10.30 PM SUMMER
US, 1966, 85 minutes, Colour.
Melina Mercouri, Romy Schneider, Peter Finch, Julian Mateos.
Directed by Jules Dassin.
Jules Dassin had a career in Hollywood in the 1940s, with such films as Brute Force and The Naked City. However, he was blacklisted and had to leave Hollywood, going to Europe and making films there including Rififi and Never on Sunday. He married Melina Mercouri who featured in Never on Sunday and then went on to make Topkapi.
Melina Mercouri appears in this film with an international cast including Romy Schneider and Peter Finch. The setting is Spain.
The locations are luxurious, Spain looking very colourful. However, the film is a bizarre melodrama with Melina Mercouri as an alcoholic, Romy Schneider as the femme fatale leading on Peter Finch and Julian Mateos.
The film was written by Marguerite Duras, adapting her novel. Marguerite Duras made a number of films, especially with the screenplay for Hiroshima Mon Amour. She was portrayed by Josiane Bolasko and her relationship with director George Franju and their involvement in a potential documentary about North Africa with Ben Barka as adviser, something which led to his assassination.

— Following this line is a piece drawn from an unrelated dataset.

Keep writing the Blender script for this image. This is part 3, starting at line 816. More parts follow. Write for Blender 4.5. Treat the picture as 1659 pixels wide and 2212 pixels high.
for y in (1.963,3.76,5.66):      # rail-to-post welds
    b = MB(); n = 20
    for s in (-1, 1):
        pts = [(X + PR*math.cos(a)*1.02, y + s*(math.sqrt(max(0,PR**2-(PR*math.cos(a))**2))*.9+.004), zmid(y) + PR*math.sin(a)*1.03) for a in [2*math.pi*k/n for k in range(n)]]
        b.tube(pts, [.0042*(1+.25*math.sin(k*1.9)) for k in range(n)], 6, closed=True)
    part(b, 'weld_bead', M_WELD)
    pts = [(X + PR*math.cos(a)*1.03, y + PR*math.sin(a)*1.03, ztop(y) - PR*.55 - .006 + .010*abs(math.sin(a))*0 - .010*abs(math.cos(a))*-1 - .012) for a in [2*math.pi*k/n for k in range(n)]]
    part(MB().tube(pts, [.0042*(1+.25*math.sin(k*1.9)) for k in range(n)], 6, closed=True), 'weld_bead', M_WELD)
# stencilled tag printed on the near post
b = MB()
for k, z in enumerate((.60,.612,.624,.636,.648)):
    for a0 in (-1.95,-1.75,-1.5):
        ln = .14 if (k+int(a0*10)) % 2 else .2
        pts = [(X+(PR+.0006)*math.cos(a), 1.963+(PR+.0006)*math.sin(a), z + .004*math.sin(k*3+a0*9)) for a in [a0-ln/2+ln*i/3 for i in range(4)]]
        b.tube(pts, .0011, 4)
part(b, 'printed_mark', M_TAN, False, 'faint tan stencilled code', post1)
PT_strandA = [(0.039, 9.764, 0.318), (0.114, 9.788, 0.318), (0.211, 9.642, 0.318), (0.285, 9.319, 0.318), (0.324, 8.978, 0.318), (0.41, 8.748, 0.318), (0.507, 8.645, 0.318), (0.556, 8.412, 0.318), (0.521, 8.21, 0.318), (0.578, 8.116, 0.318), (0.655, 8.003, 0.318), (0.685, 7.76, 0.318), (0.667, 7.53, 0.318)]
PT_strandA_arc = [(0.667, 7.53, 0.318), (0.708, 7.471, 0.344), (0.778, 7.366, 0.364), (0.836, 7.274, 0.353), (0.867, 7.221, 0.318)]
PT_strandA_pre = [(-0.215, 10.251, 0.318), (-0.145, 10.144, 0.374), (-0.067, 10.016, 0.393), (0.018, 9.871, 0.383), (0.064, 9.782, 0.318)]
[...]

The film was the 2005 I Saw Ben Barka Get Killed.
1. For what audience was this film made? American audience, European?
2. The reputation of Marguerite Duras and her exploration of relationships? Jules Dassin and his American/European reputation? Directing Melina Mercouri, his wife? The value of this collaboration?
3. The significance of the title, its emphasis on time and season? Indication of theme? How was it used in the film itself?
4. The importance of atmosphere and location for the melodramatic study of relationships and violence? Spain and the way its atmosphere was presented, colour, music? The contrast between night and day? The presentation of the storm and its impact? The contrast between city, town, countryside? The details of local colour of people, streets, incidents? The roving around of town and countryside by the characters contributing to the atmosphere?
5. How much reality was there in the screenplay? Was the film "realistic"? A fantasy? A blend of realism and fantasy? In the minds of the characters, in their behaviour? The response in the audience of fantasy and reality?
6. Melina Mercouri's impact as Maria? A character portrayal of a tempestuous woman? The strengths and weaknesses of her character? The importance of her marriage, her relationship with Paul, contrasting with Claire, Judith? Her drinking, pessimism? Her exuberance, impulsiveness, compulsiveness? Jealousy and intensity? Becoming involved in what she was doing at the moment? The importance of Rodriguez, the help? Her lavish style and lavishing attention and affection? The importance of guilt and its repercussions for her? a credible human being?
7. The contrast with Paul as an ordinary kind of man, his being complementary to Maria? Relationship with Judith? Claire? His ability in his character and in the situations to cope with them all? The importance of the travelling, the effect of Spain? An ordinary man yet, involved in intense situations? His response to the strange night? the bond between himself and Claire developing? The impact of Rodrigo and the response of Paul? A credible character and characterization?
8. The significance of Claire and her role in the triangle, as seen realistically by Paul and Maria, as complementing their fantasy? The strengths and weaknesses of her character, her intensity and comparison with Maria? Style, sexuality?
9. Rodrigo and the Spanish background, the melodrama, the melodramatics of his death? The involving of the main characters, his body, the countryside?
10. The importance of the child being present in all these events? How did the screenplay focus on the child, the child highlighting what was happening in the lives of the adults? The effect of all this on the child?
11. The presentation of the Spaniards and their characters, the contract with the visitors? the way of life and involvement with the visitors contrasting with that of the Spaniards?
12. How valuable a psychological study? Critics did not like the film and called it a muddle. They highlighted the melodrama. Was there sufficient insight via the conventions of melodrama?